Women are now choosing from a spectrum of expressions of spirituality. From a movement out of the church in favour of goddess worship, to radical Christian feminism (which seeks essential change in the church), to reform (which allows women to participate in the church on men's terms), women are responding to humanity's ultimate concern. Women affirm that human life has a spiritual dimension that they will not be excluded from simply because, until now, the expression of spirituality has been determined by men.

We will not be silenced in church or anywhere. The bible has long been used to justify the exclusion of women from church leadership and theological reflection.

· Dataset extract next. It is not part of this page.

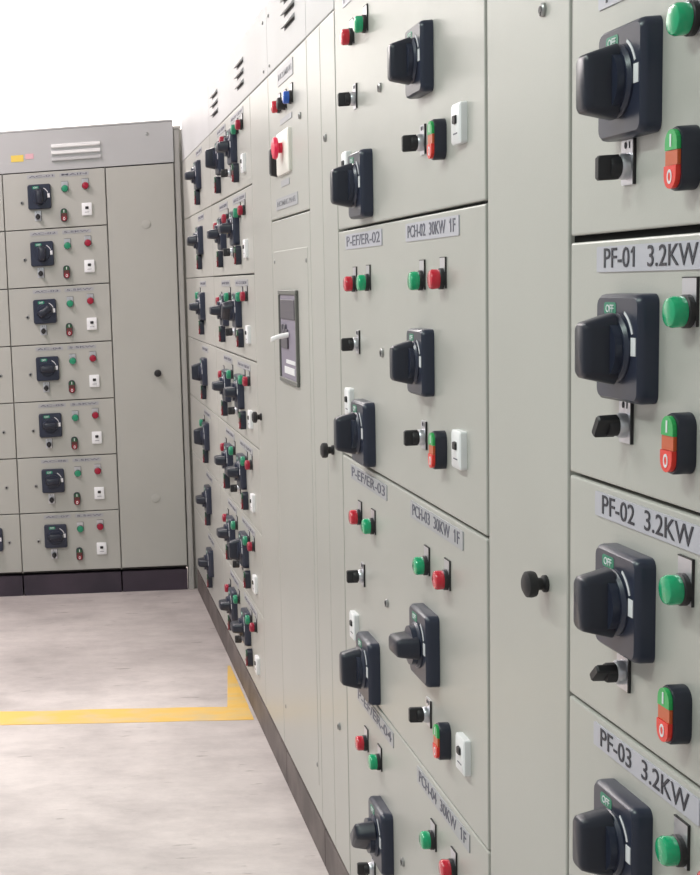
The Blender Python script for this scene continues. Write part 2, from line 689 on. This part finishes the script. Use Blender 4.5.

The authority of scripture has given way to the idolatry of scripture.

As women, we must trust our experience as a base point for our theology. We affirm and celebrate our bodies and ourselves as the agents of love. From our embodied experience we move in a new naming of world and self.

Feminist theology rediscovers the centrality of relationship in the Christian tradition. To look at Jesus is to see not a man lusting for self- sacrifice, but rather the radical power of mutuality. And followers of Christ are called not to practise the virtue of sacrifice, but rather to embody, share, celebrate the gift of life, and to pass it on! In the feminist mode, the pattern of Christian relating moves from domination by to partnership with God, with each other and with all creation.

Feminist theologians are working in all the fields of Christian scholarship, and their contributions vary greatly. They have influenced male thinkers so that the study of theology will never be the same again. In whichever discipline they work, feminist theologians share a concern for ethics — what we believe shapes who we are and what we do. Activity is the mode of love.